Both true and not true, obviously depending on the religion and the religious person. For some people, they can't help it but believe in whatever they were taught to believe. For others, they use religion as a prescription that helps them follow a path that closely matches the way they believe things ought to be.
"Religion can too produce knowledge."
Science is the way of knowing the truth about the universe. A religion can only teach subjective truths that are useful to its followers. And these subjective truths are useful to a religious person in the same way that values taught in the secular society are useful to its people. Some people see a set of religious values and teachings as a good guide so they follow it. While others don't find the same values useful therefore they don't follow the religion or a religion.
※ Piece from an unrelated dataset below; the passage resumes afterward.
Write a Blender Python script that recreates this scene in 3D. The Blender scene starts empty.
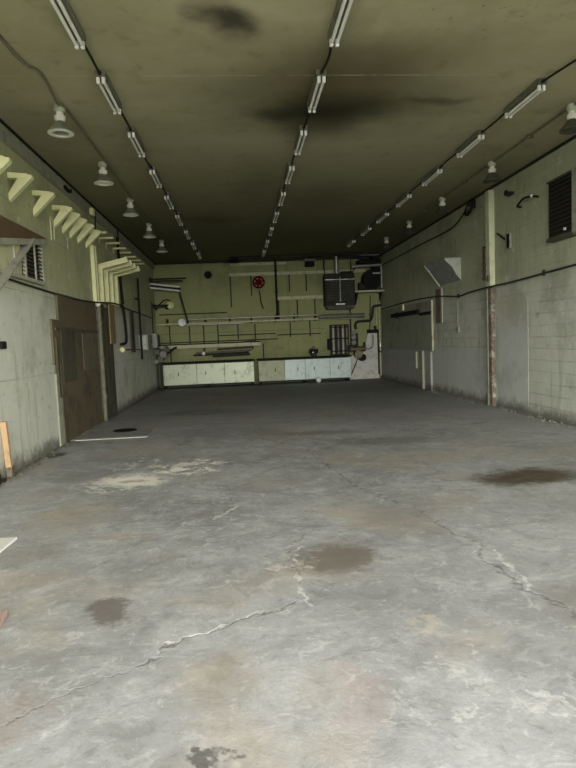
import bpy, bmesh, math, random
from mathutils import Vector, Matrix
random.seed(7)
COL = bpy.context.scene.collection
SC = bpy.context.scene

# ------------------------------------------------------------------ camera
PSI, PHI, RHO = 0.08136063, 0.07623369, 0.04060763
f = Vector((math.sin(PSI)*math.cos(PHI), math.cos(PSI)*math.cos(PHI), -math.sin(PHI)))
r0 = Vector((math.cos(PSI), -math.sin(PSI), 0)); u0 = r0.cross(f)
rr = r0*math.cos(RHO) - u0*math.sin(RHO); uu = u0*math.cos(RHO) + r0*math.sin(RHO)
cd = bpy.data.cameras.new('camera'); cam = bpy.data.objects.new('camera', cd); COL.objects.link(cam)
M = Matrix((rr, uu, -f)).transposed().to_4x4(); M.translation = Vector((0, 0, 1.6)); cam.matrix_world = M
cd.sensor_fit = 'HORIZONTAL'; cd.sensor_width = 36; cd.lens = 577*36/576; cd.clip_start = .05; cd.clip_end = 300
SC.camera = cam

# ------------------------------------------------------------------ world: overcast daylight, with an added bright horizon band to light the deep hall
SKY_LOW, SKY_HIGH, SKY_GROUND = 7.8, 2.6, 1.0
w = bpy.data.worlds.new('overcast'); SC.world = w; w.use_nodes = True
nt = w.node_tree; nt.nodes.clear()
tc = nt.nodes.new('ShaderNodeTexCoord'); sx = nt.nodes.new('ShaderNodeSeparateXYZ'); rp = nt.nodes.new('ShaderNodeValToRGB')
bg = nt.nodes.new('ShaderNodeBackground'); out = nt.nodes.new('ShaderNodeOutputWorld'); ad = nt.nodes.new('ShaderNodeMath')
ad.operation = 'MULTIPLY_ADD'; ad.inputs[1].default_value = .5; ad.inputs[2].default_value = .5
nt.links.new(tc.outputs['Generated'], sx.inputs[0]); nt.links.new(sx.outputs[2], ad.inputs[0]); nt.links.new(ad.outputs[0], rp.inputs[0])
def g(v): return (v/10, v/10*.99, v/10*.985, 1)
e = rp.color_ramp.elements
e[0].position = .46; e[0].color = g(SKY_GROUND); e[1].position = .5; e[1].color = g(SKY_LOW)
a = e.new(.60); a.color = g(SKY_LOW*.8); a = e.new(.70); a.color = g(SKY_HIGH); a = e.new(1); a.color = g(SKY_HIGH)
bg.inputs[1].default_value = 10
nt.links.new(rp.outputs[0], bg.inputs[0]); nt.links.new(bg.outputs[0], out.inputs[0])

XL, XR, ZC, YR, YF = -3.03, 5.45, 4.63, 21.82, -1.6      # inside faces of the hall
# daylight portal in the doorway (guides the sky light, gives none of its own)
DX0, DX1, DZ1 = -2.6, 5.0, 4.1
ld = bpy.data.lights.new('doorway_portal', 'AREA'); ld.shape = 'RECTANGLE'; ld.size = DX1-DX0; ld.size_y = DZ1
ld.cycles.is_portal = True
lo = bpy.data.objects.new('doorway_portal', ld); COL.objects.link(lo)
lo.location = ((DX0+DX1)/2, YF-.25, DZ1/2); lo.rotation_euler = (math.radians(90), 0, 0)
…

Asking what "knowledge" religion has provided that is not derivable from secular reason is a question one would expect from a person who has no use for religion. Especially when responding to a religious person who is trying to sell his/her religion as the universal guidance or recipe. But what happens when a religious person sees his/her religion as "an" answer as opposed to "the" answer? In this case what matters (in my opinion) is what is being taught as opposed to the places where the religion borrowed its "knowledge" from.
A religion becomes problematic (in my opinion) when it refuses to evolve with its society. When it fails or refuses to advance by not borrowing what is good from its environment. Or worse, religious groups become a serious problem when they begin to regress. My perception is that there is a strong movement towards regression at the moment regarding religion and that is a scary thing.